34. Having gone through the Orders of the Co-ordinate Bench of Tribunal allowing the delayed payment pertaining to employees contribution, Orders of the Co-ordinate Bench of Tribunal disallowing the delayed payment pertaining to employees contribution, Judgments of various Hon’ble Courts disallowing the delayed payment, Judgments of various Hon’ble Courts disallowing the delayed payment, provisions of Section 2(24)(x), Section 36(1)(va), Section 43B, Section 139(1) of the Income Tax Act, 1961, provisions of Finance Act 2021, Memorandum explaining the provisions in Finance Bill, 2021 and the specific amendments which will take effect from 01.04.2021, we hereby hold that no disallowance is called for belated payment of the employee’s contribution to the respective ESI and EPF fund in the case of assessee who have deposited the same before the due date of filing of Income Tax Return.”

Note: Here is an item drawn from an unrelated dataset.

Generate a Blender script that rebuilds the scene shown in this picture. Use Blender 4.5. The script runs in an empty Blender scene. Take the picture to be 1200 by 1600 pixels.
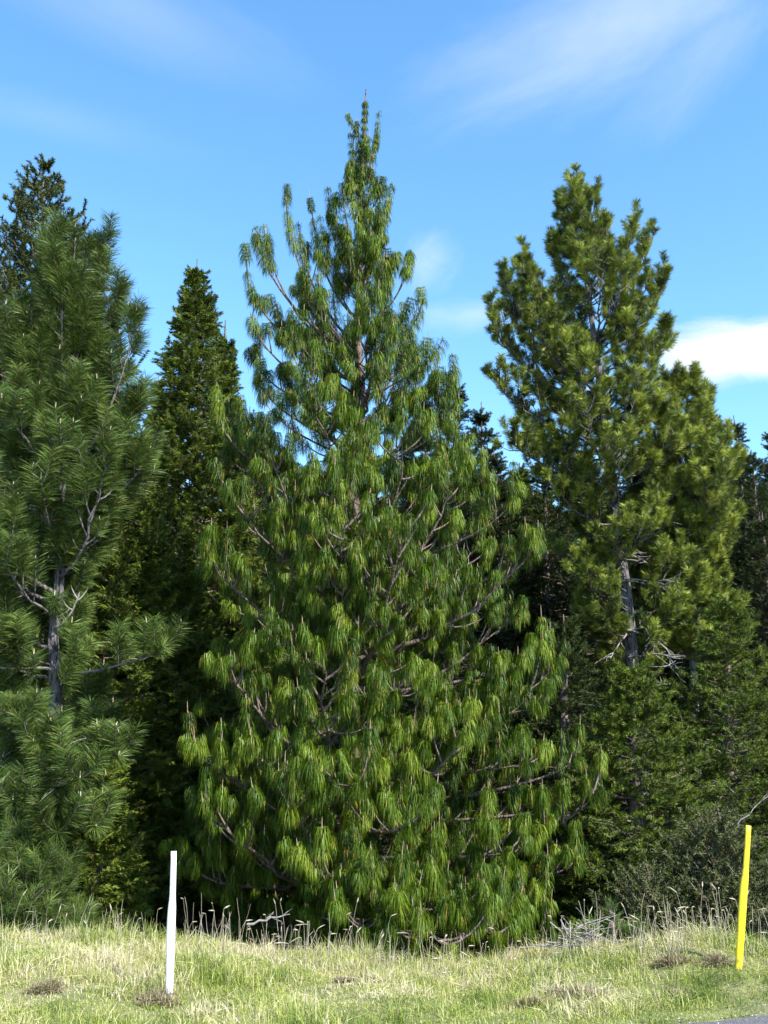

8. Before us revenue has not placed any material on record to demonstrate that the aforesaid order cited hereinabove has been overruled/stayed/set aside by higher judicial forum. In view of the aforesaid facts, we are of the view that the AO was not justified in denying, the deduction claimed by the assessee on account of late deposit of PF/ESI/EPF, albeit before filing the return of income. Admittedly in all the above-stated matters, the revenue had not contended that the assessee has deposited the contribution after the filing of the return of income. In view of the above, respectfully following the decision of the coordinate bench cited hereinabove, we allow the appeals filed by the assessee. In the result all the appeals filed by the assessee are allowed.